Not yet, but it is only a matter of time before they give up on trying to get the unemployable to “seek employment” when it’s clearly in their interests to stay on benefits. UBI will benefit those who have insecure income the most as they won’t have to constantly sing on and off the dole between gigs.


#64

The Govt gave up on the unemployable decades ago. They just moved most of them to Disability to do away with the charade of seeking employment every few months.


#65

So I can quit my job and still make 200-276 a week for being an artist i.e. permanently unemployed


#66

As opposed to 500+ if you’re in a decent job, I know what I would prefer.


#67

:joy::joy::joy:


#68

I hope they’ll all collectively stop singing/writing/painting about bleedin austerity once this is rolled out. But couldn’t be certain of it.


#69

UBI is getting closer (both geographically & politically) as we speak, getting more inevitable as jobs are getting scarcer and “unemployment” figures get too high and politically unacceptable.


#70

About - Basic Income Ireland

Basic Income Ireland is a campaign group and network of people working towards one simple mission: make universal basic income a reality in Ireland.

We are the Irish national affiliate of the Basic Income Earth Network.


#71

Who is bankrolling this crowd? :sweat_smile:


#72

Well, it’s fair to say it won’t be a million miles away from those NGOs lobbying the Government night and day on migration

There is a also a case for extending a full basic income to everyone resident in Ireland. Experience shows that most immigrants are industrious and law-abiding. If they had a full basic income, this would allow them to participate openly in economic and social life, to pay taxes and to add value to society and the economy in all sorts of creative ways. Many poor immigrants, especially those undocumented in a state, are extremely vulnerable and open to exploitation. If they were to receive basic financial security, the possibilities for their exploitation would be reduced.

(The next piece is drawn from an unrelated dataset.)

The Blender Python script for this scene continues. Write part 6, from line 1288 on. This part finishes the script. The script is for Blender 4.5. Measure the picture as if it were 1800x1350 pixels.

Many members of Basic Income Ireland also think that basic income could replace the current system of direct provision for asylum seekers. This is of course part of a broader political issue.


#73

If someone is receiving UBI (such as the dole) and won’t try to find work, then what?

If everyone gets UBI then can the minimum wage be lowered, or taxed more?


#74

UBI is supposed to replace all benefits, up to and including pensions.
So a recipient is not obliged to seek employment, what it means in reality is that will have a lower standard of living relative to anyone in paid employment.

I would imagine so as all income earned above the UBI baseline will be extra income that could be taxed using a graduated scale to encourage people to actually seek work to improve their standards of living.

It will avoid the classic benefit trap where someone finds a job and their benefit is withdrawn and they find that they’re working 20 hours a week and having less money in their pockets.


#75

I think the biggest obstacle was how to avoid UBI (welfare) tourism, our population density would change markedly.


#76

Simple answer to that is their country of birth pays their UBI.
That would kill off migrant benefit (UBI) tourism completely.


#77

This is Ireland. UBI will be introduced but a raft of other benefits will remain that get added on top.
It’s just a trojan horse to transfer more wealth from workers to non workers


#78

The pilot will begin in January and will also run in a number of countries, including the US, the UK and New Zealand, coordinated by the Four Day Week Global group.

In other countries, including Spain and Scotland, four-day working weeks have already been developed and are being trialled.

The movement believes the last year has provided workers and employers with an opportunity to consider the way they work, leading many to rethink and alter how they do things, including the possibility of moving to a four-day week.

It can also bring physical and mental health benefits and improve a business’s sustainability credentials.